Some 90 million people worldwide live within 30 kilometres of a nuclear reactor, equivalent to the exclusion zone around Japan’s crippled Fukushima plant, according to a study.

The US alone has nearly 16 million people within this range, followed by more than nine million each in China, Germany and Pakistan, and five to six million in India, Taiwan and France.

When the radius is expanded to 75 kilometres, the number of people potentially at risk in case of a nuclear accident jumps to nearly half a billion, according to the analysis published by Nature.

More than 110 million are in the US, with 73 million in China, 57 million in India, 39 and 33 million in Germany and Japan, respectively.Looked at another way, more than a third of Americans live within 75 kilometres of a nuclear power plant, and nearly half of all Germans.

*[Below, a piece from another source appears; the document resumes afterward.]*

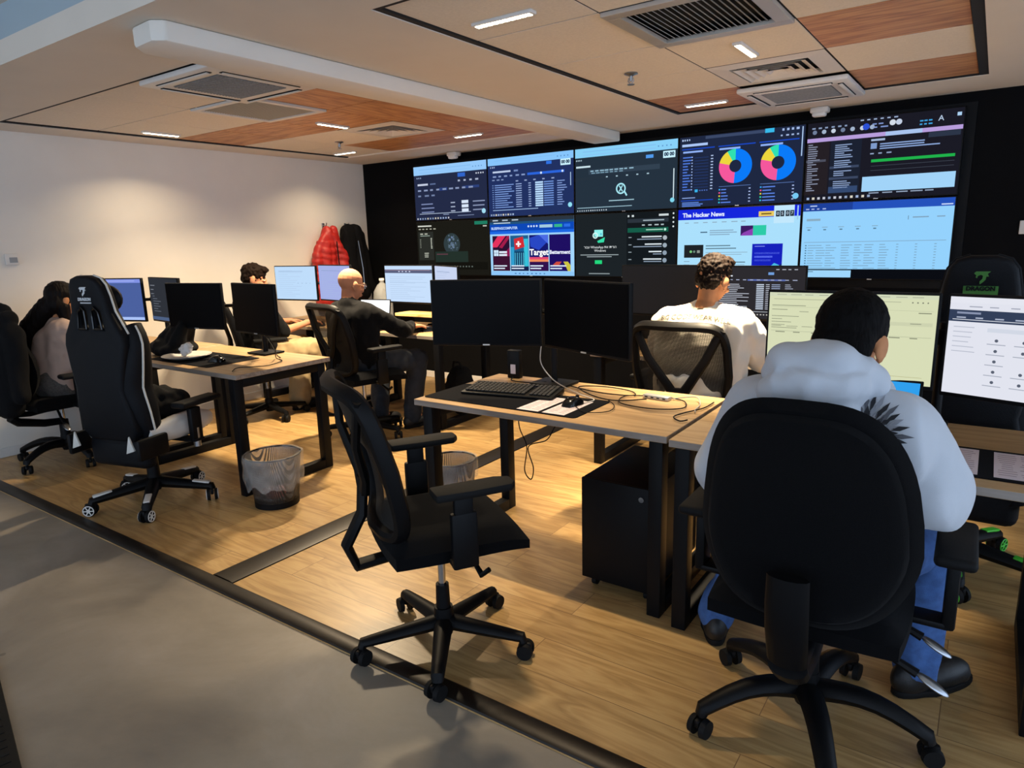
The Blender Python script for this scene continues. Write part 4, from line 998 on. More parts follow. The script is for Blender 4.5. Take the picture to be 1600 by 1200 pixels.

Population concentration near a reactor is not a measure of danger, which depends on numerous factors including earthquake risk, quality of maintenance, regulatory oversight and the amount of radioactive material on site.

But it does suggest how many people will be at risk if something does go terribly wrong, as happened in Fukushima, and in Chernobyl 25 years ago, Nature said.

Some 172,000 people lived in the 30-kilometre zone around the Japanese plant, which was hit by a 9.0-magnitude quake on March 11 and then, minutes later, a devastating tsunami.

Two-thirds of the world’s 211 active nuclear power plants have populations within the same radius that exceed the number of residents forced to leave their homes in Japan, the analysis revealed.

There are 21 plants in the world with at least one million people within a radius of 30 kilometres, and for six of these plants the nearby population exceeds three million. At the Kanupp facility in Pakistan, the figure rises to more than eight million people, though the reactor is rather small, with an output of only 125 megawatts.

By contrast, the Kuosheng and Chin Shan plants in Taiwan – each with more than five million people within 30 kilometres – generate 1,933 and 1,208 megawatts, respectively.

At the broader radius of 75 kilometres, China’s Guangdong and Lingao plants top the list, casting a shadow over 28 million people each, including in Hong Kong.

The analysis, co-designed by Nature’s Declan Butler, was carried out with Nasa’s Socioeconomic Data and Applications Centre, based at Columbia University in New York.